Building a Customized Solution
Initially, the department envisioned using laptop computers for inspection but eventually rejected the idea in part because the units were awkward to use but also because suitable software was not available for capturing the details required by the Springfield Fire Department. One of the main challenges was the need to capture and access data in very specific ways, with electronic forms designed to match the flow of the actual inspection. An expensive software development was not in the cards with tight budgets, especially for experimental projects.

In early 2002 Putnam began investigating handheld solutions, and an Internet search led him to SYWARE's application development tool, Visual CE. He was intrigued because the software allowed handheld database applications to be developed without programming and seemed to be a good fit for commercial inspection. Rather than spend thousands for a full-blown development effort, Putnam developed the application himself for several hundred dollars.

Using the Visual CE software, Putnam created his handheld program by dragging and dropping elements into position on the screen - text fields, boxes, buttons and other features - to create a custom electronic form. An on-screen keypad is used for entering text and numbers. Another useful form element is a box for signatures or drawings, such as a diagram of an inspection site. "People like me who are not database savvy can develop their own programs," says Putnam.
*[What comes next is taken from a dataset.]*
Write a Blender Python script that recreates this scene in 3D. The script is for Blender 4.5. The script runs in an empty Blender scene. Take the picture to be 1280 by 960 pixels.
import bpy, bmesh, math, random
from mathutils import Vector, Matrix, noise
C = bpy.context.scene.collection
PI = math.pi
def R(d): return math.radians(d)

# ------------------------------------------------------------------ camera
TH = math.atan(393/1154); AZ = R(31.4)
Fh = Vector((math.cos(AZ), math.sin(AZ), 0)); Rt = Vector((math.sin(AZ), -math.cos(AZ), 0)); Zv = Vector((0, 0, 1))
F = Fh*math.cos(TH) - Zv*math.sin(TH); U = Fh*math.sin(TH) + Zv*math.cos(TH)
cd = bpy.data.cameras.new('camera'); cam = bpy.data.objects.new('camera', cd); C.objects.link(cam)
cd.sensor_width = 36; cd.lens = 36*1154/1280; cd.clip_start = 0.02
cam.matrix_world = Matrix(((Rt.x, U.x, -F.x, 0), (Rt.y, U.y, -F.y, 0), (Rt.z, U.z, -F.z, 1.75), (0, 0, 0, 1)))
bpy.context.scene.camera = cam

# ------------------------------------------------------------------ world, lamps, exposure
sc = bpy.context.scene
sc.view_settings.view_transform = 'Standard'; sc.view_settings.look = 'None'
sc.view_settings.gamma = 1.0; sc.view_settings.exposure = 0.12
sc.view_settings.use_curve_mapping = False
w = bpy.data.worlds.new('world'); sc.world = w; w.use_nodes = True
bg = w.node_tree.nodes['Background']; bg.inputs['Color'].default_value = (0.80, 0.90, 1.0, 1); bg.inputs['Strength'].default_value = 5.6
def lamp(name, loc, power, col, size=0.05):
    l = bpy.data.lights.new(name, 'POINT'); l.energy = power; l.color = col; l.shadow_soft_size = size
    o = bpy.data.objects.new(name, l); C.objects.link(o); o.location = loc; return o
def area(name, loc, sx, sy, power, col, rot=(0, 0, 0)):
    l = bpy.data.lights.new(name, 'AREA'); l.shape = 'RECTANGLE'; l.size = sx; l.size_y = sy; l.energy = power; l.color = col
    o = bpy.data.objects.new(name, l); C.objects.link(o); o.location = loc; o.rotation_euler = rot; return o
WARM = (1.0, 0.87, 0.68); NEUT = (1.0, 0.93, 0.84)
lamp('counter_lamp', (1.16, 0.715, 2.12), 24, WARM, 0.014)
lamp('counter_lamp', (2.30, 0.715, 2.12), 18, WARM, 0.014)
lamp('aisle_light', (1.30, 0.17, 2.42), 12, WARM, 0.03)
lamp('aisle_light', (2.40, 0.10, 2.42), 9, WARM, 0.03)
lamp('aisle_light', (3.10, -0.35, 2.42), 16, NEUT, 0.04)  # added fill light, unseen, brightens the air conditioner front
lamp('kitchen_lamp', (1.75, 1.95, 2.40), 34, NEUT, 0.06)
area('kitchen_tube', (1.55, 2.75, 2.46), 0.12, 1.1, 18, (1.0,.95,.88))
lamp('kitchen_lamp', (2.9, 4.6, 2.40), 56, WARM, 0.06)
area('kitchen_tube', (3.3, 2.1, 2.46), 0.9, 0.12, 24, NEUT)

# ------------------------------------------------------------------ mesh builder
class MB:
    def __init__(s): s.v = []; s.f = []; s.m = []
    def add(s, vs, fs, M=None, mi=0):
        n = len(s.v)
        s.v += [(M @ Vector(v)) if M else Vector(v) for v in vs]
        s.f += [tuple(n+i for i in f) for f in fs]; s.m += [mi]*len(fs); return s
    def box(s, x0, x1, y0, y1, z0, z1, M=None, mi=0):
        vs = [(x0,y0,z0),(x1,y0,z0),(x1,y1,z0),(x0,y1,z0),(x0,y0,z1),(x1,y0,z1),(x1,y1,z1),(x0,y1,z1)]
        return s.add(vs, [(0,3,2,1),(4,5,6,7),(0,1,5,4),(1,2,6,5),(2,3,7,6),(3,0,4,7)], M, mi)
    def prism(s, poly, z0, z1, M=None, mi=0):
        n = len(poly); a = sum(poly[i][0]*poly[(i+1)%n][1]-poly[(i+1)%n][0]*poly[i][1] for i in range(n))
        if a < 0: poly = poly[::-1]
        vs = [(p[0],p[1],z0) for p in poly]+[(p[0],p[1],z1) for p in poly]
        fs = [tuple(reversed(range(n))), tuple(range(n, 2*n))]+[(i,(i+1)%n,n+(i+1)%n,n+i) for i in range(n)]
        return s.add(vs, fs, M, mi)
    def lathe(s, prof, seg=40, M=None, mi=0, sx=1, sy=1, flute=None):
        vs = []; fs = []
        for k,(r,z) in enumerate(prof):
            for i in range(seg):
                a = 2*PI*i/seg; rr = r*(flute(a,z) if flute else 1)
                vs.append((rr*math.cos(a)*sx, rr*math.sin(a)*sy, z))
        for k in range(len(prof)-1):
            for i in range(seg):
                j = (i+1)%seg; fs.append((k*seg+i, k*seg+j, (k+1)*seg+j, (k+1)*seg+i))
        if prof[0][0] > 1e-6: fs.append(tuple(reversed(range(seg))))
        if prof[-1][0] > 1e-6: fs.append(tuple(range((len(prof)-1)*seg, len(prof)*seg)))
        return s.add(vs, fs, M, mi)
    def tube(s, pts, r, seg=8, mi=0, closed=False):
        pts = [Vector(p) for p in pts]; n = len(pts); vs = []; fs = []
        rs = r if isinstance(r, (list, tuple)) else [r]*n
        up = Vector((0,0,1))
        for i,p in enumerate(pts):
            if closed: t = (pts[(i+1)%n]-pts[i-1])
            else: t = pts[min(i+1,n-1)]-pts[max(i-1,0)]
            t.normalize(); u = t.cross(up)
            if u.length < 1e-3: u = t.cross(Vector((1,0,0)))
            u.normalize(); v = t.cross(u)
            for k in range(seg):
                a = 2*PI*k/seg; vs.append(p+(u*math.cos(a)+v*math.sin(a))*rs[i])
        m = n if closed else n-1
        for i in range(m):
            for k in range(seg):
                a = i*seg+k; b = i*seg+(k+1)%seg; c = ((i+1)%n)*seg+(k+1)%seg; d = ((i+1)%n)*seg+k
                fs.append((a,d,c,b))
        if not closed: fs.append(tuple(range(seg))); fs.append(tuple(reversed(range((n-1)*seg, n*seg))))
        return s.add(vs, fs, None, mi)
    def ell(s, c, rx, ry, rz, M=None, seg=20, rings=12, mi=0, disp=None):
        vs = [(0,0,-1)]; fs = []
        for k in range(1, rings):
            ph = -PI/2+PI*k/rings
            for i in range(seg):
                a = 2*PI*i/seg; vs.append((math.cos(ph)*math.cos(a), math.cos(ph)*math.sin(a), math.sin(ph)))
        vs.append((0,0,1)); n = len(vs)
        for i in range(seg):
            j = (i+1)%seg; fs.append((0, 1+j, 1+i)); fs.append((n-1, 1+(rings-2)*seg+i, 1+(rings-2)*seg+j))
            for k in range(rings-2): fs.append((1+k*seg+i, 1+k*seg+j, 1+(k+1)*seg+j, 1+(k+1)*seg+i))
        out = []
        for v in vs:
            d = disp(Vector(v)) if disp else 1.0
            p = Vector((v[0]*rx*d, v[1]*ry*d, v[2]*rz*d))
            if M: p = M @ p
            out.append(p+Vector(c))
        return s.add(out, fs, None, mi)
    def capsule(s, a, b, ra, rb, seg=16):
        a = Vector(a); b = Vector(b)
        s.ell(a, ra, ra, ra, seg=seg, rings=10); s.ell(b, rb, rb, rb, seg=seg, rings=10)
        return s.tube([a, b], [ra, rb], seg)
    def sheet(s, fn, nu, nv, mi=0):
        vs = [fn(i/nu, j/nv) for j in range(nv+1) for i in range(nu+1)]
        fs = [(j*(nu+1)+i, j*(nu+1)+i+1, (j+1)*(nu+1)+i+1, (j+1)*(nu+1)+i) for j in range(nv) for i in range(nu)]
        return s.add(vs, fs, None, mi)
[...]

Drop down lists and popup windows allow paper forms to be easily adapted to fit onto the miniature handheld screen, while allowing a level of detail that is awkward or impossible to present on paper forms. The ability to define any desired detail allows inspectors to collect very specific information about a site, with the fields on the electronic form mapped to the central MS Access database. This flexibility allows Putnam to create forms that match the inspectors' data collection needs, as well as put the information to work rather than simply sit in a file cabinet.

Moving Forward
Putnam notes that business owners are often impressed when he pulls out his handheld, as it helps create an image of a technologically advanced fire department. He has been approached by other fire departments looking for ways to work faster and more effectively using handheld PCs. He has a number of ideas where the devices would come in handy. One possibility is hydrant inspections, where they can keep the inspection records on the Pocket PC for later transfer to Access, eliminating the duplication of effort associated with keying in data from paper forms.

Another example involves checking for the presence of hazardous material when responding to an alarm. A Battalion Chief will be able to enter the address of a location where a fire has been reported to see if there are hazardous materials on the property, and if so, the location, type and quantity. Visual CE records can include drawings showing the location of the hazardous material or other useful information. With instant access to this information, the Battalion Chief will be able to notify the fire crew enroute that there's hazardous material on the scene that they'll need to avoid.

"People who are unfamiliar with handheld computers may not realize how easy the devices are to use," Putnam concludes. "They also should know that these units are not toys - the unit I have is as fast as my daughter's desktop PC, and they're only going to get better." Coupled with the right software, that's good news for fire departments and the communities they serve.